[House Seal]





[Hawaiian Flag]
[-----------------------------------------]
June 19, 2008
 
Abercrombie Votes No on Iraq Funding, Yes on GI Bill of Rights, Extending Unemployment Benefits
 

Washington, D.C. -- U.S. Representative Neil Abercrombie voted today against $165.4 billion in additional funding for U.S. military operations in Iraq and Afghanistan.  At the same time, in a separate amendment to the Supplemental Appropriation Bill considered by the House, he voted to provide college benefits to military veterans and to extend unemployment benefits for an additional 13 weeks.

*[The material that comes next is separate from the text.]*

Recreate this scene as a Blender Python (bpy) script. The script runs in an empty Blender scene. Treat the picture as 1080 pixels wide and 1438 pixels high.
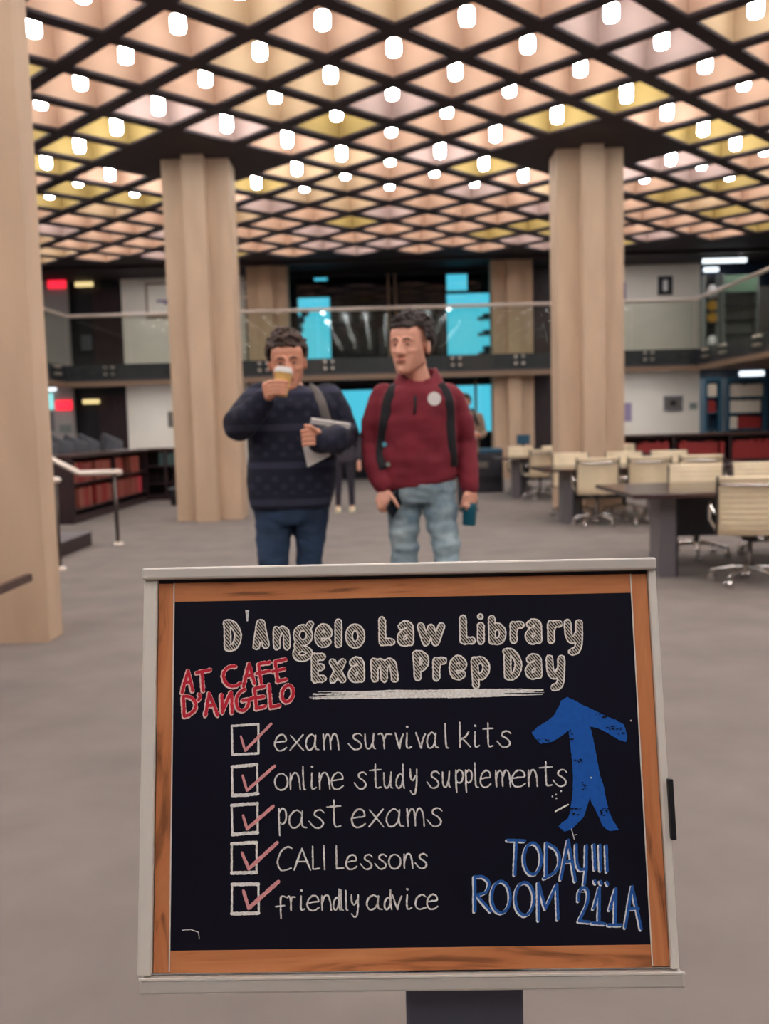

“To date, Congress has given President Bush more than $600 billion dollars for his war in Iraq, and to date, billions of those dollars have been wasted, stolen or unaccounted for.  In Afghanistan, we’ve spent $16 billion on training the Afghan National Army and Police, yet after six years of training, exactly two Army units out of 105 are fully capable of conducting their primary mission,” said Abercrombie, who chairs the House Armed Services Subcommittee on Air and Land Forces. “This Administration still doesn’t have a detailed plan in Afghanistan, and they still don’t have a clue in Iraq.  Giving them another blank check borders on criminal negligence.”   
 
Abercrombie voted Thursday on the 2008 Supplemental Appropriation Bill, which includes war funding for Iraq and Afghanistan and in a separate section, creates a new veterans education benefit, patterned after the Post WWII and Vietnam era GI Bills, and extends unemployment benefits for an additional 13 weeks for those who are still looking for work and whose jobless benefits have been exhausted.

“I co-sponsored the legislation creating the GI Bill to put our money where our mouth is.  It restores the promise of a full, four-year college education for veterans of Iraq and Afghanistan and makes them part of an American economic recovery, just like the veterans of World War II,”  Abercrombie said. “It’s a down payment on the debt we owe the men and women we’ve sent to war.”

The bill extends unemployment benefits by up to 13 weeks in every state for workers who have exhausted their benefits.  The number of Americans looking for work has grown by 800,000 over the last year, and the number of American jobs has declined by 260,000 since the beginning of 2008.